### Request
Output the first line of the listing and each line after it, up to and including the line that contains "return 0.017 * (y - 10.0)", exactly as written, minus the pictures.

### Dataset excerpt
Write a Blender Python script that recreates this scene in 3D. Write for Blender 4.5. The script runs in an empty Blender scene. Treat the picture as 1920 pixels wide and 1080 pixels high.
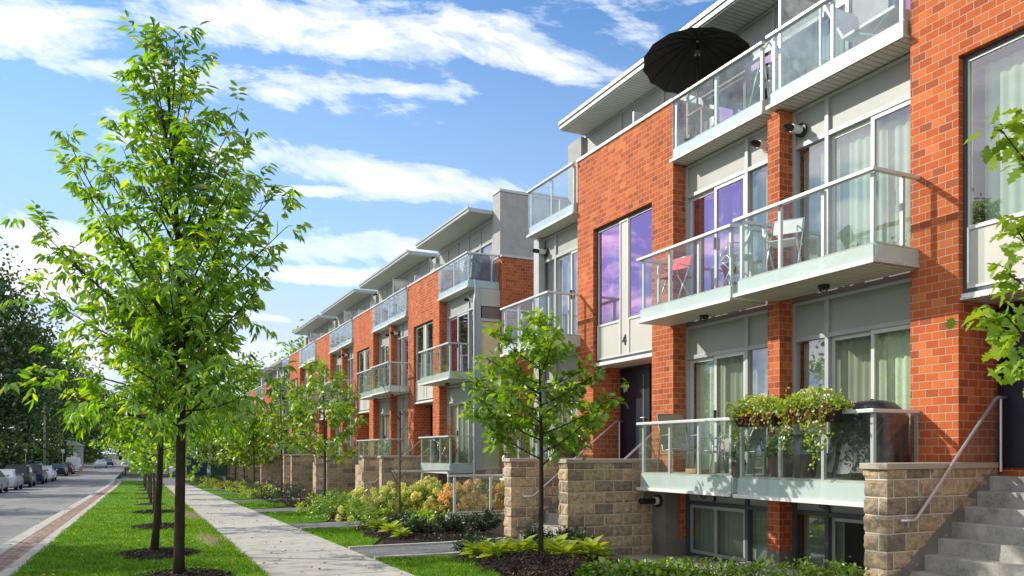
import bpy, math, random
import numpy as np
from mathutils import Vector
R = math.radians
random.seed(7)
scene = bpy.context.scene
col = scene.collection
EYE = 1.5
F = 1500.0
YAW = math.atan((960 - 235) / F)
SA, CA = math.sin(YAW), math.cos(YAW)

# ---------------------------------------------------------------- helpers
def gz(y):
    return -0.015 * max(-60.0, min(y, 70.0))

def sk(y):
    return 0.017 * (y - 10.0)

class MB:
    """collects boxes, tubes, polygons into one mesh"""
    def __init__(self):
        self.v, self.f, self.m = [], [], []
        self.mi = 0
    def quad(self, *p):
        b = len(self.v); self.v += [tuple(q) for q in p]
        self.f.append(tuple(range(b, b + len(p)))); self.m.append(self.mi); return self
    def box(self, x0, x1, y0, y1, z0, z1):
        if x0 > x1: x0, x1 = x1, x0
        if y0 > y1: y0, y1 = y1, y0
        if z0 > z1: z0, z1 = z1, z0
        b = len(self.v)
        self.v += [(x0,y0,z0),(x1,y0,z0),(x1,y1,z0),(x0,y1,z0),(x0,y0,z1),(x1,y0,z1),(x1,y1,z1),(x0,y1,z1)]
        for q in ((0,3,2,1),(4,5,6,7),(0,1,5,4),(1,2,6,5),(2,3,7,6),(3,0,4,7)):
            self.f.append(tuple(b + i for i in q)); self.m.append(self.mi)
        return self
    def hexa(self, p):
        b = len(self.v); self.v += [tuple(q) for q in p]
        for q in ((0,3,2,1),(4,5,6,7),(0,1,5,4),(1,2,6,5),(2,3,7,6),(3,0,4,7)):
            self.f.append(tuple(b + i for i in q)); self.m.append(self.mi)
        return self
    def tube(self, pts, rad, n=8, cap=True):
        pts = [Vector(p) for p in pts]
        if not hasattr(rad, '__len__'): rad = [rad] * len(pts)
        b = len(self.v); up = None
        for i, p in enumerate(pts):
            if i == 0: d = pts[1] - p
            elif i == len(pts) - 1: d = p - pts[i-1]
            else: d = (pts[i+1] - p).normalized() + (p - pts[i-1]).normalized()
            d = d.normalized() if d.length > 1e-9 else Vector((0,0,1))
            if up is None:
                up = Vector((0,0,1)) if abs(d.z) < .9 else Vector((1,0,0))
            s = d.cross(up)
            if s.length < 1e-6: s = d.cross(Vector((0,1,0)))
            s.normalize(); u = s.cross(d); up = u
            for k in range(n):
                a = 2 * math.pi * k / n
                q = p + s * (math.cos(a) * rad[i]) + u * (math.sin(a) * rad[i])
                self.v.append(tuple(q))
        for i in range(len(pts) - 1):
            for k in range(n):
                k2 = (k + 1) % n
                self.f.append((b+i*n+k, b+i*n+k2, b+(i+1)*n+k2, b+(i+1)*n+k)); self.m.append(self.mi)
        if cap:
            self.f.append(tuple(b + k for k in range(n))[::-1]); self.m.append(self.mi)
            e = b + (len(pts)-1) * n
            self.f.append(tuple(e + k for k in range(n))); self.m.append(self.mi)
        return self
    def bar(self, a, b_, w, h):
        """rectangular bar from a to b"""
        a, b_ = Vector(a), Vector(b_); d = (b_ - a).normalized()
        up = Vector((0,0,1)) if abs(d.z) < .95 else Vector((1,0,0))
        s = d.cross(up).normalized() * (w/2); u = s.cross(d).normalized() * (h/2)
        self.hexa([a-s-u, a+s-u, b_+s-u, b_-s-u, a-s+u, a+s+u, b_+s+u, b_-s+u]); return self
    def lathe(self, c, prof, n=16):
        b = len(self.v)
        for r, z in prof:
            for k in range(n):
                a = 2*math.pi*k/n; self.v.append((c[0]+r*math.cos(a), c[1]+r*math.sin(a), c[2]+z))
        for i in range(len(prof)-1):
            for k in range(n):
                k2 = (k+1) % n
                self.f.append((b+i*n+k, b+i*n+k2, b+(i+1)*n+k2, b+(i+1)*n+k)); self.m.append(self.mi)
        return self
    def grid(self, rows):
        b = len(self.v); n = len(rows[0])
        for r in rows: self.v += [tuple(q) for q in r]
        for i in range(len(rows)-1):
            for k in range(n-1):
                self.f.append((b+i*n+k, b+i*n+k+1, b+(i+1)*n+k+1, b+(i+1)*n+k)); self.m.append(self.mi)
        return self

WL = {}          # world base of every root
ROOT = {}
def put(o, parent):
    col.objects.link(o)
    if parent is not None: o.parent = parent
    return o

def obj(name, mb, mats, parent=None, base=None, smooth=False, bevel=0.0):
    """one mesh object; vertices are given in world space"""
    if parent is not None: org = WL[parent.name]
    elif base is not None: org = Vector(base)
    else: org = Vector((0,0,0))
    me = bpy.data.meshes.new(name)
    me.from_pydata([(v[0]-org.x, v[1]-org.y, v[2]-org.z) for v in mb.v], [], mb.f)
    if not isinstance(mats, (list, tuple)): mats = [mats]
    for m in mats: me.materials.append(m)
    if len(mats) > 1: me.polygons.foreach_set('material_index', mb.m)
    if smooth: me.polygons.foreach_set('use_smooth', [True]*len(me.polygons))
    me.update()
    o = bpy.data.objects.new(name, me); put(o, parent)
    if parent is None: o.location = org
    WL[o.name] = org
    if bevel > 0:
        md = o.modifiers.new('bevel', 'BEVEL'); md.width = bevel; md.segments = 2; md.limit_method = 'ANGLE'
    return o

def thing(name, label, cat, loc, group=None):
    o = bpy.data.objects.new(name, None); o.empty_display_size = .2; col.objects.link(o); o.location = loc
    WL[o.name] = Vector(loc)
    return tag(o, label, cat, group)
def tag(o, label, cat, group=None):
    o['label'] = label; o['category'] = cat
    if group: o['group'] = group
    return o
def struct(o):
    o['kind'] = 'structure'; return o

def kids(o): return [c for c in bpy.data.objects if c.parent == o]
def copy_tree(o, loc, rz=0.0, scale=1.0, label=None, group=None):
    r = o.copy(); col.objects.link(r); r.location = loc; r.rotation_euler = (0,0,rz); r.scale = (scale,)*3
    if label: r['label'] = label
    if group: r['group'] = group
    WL[r.name] = Vector(loc)
    for c in kids(o):
        d = c.copy(); col.objects.link(d); d.parent = r
        for g in kids(c):
            e = g.copy(); col.objects.link(e); e.parent = d
    return r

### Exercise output
Write a Blender Python script that recreates this scene in 3D. Write for Blender 4.5. The script runs in an empty Blender scene. Treat the picture as 1920 pixels wide and 1080 pixels high.
import bpy, math, random
import numpy as np
from mathutils import Vector
R = math.radians
random.seed(7)
scene = bpy.context.scene
col = scene.collection
EYE = 1.5
F = 1500.0
YAW = math.atan((960 - 235) / F)
SA, CA = math.sin(YAW), math.cos(YAW)

# ---------------------------------------------------------------- helpers
def gz(y):
    return -0.015 * max(-60.0, min(y, 70.0))

def sk(y):
    return 0.017 * (y - 10.0)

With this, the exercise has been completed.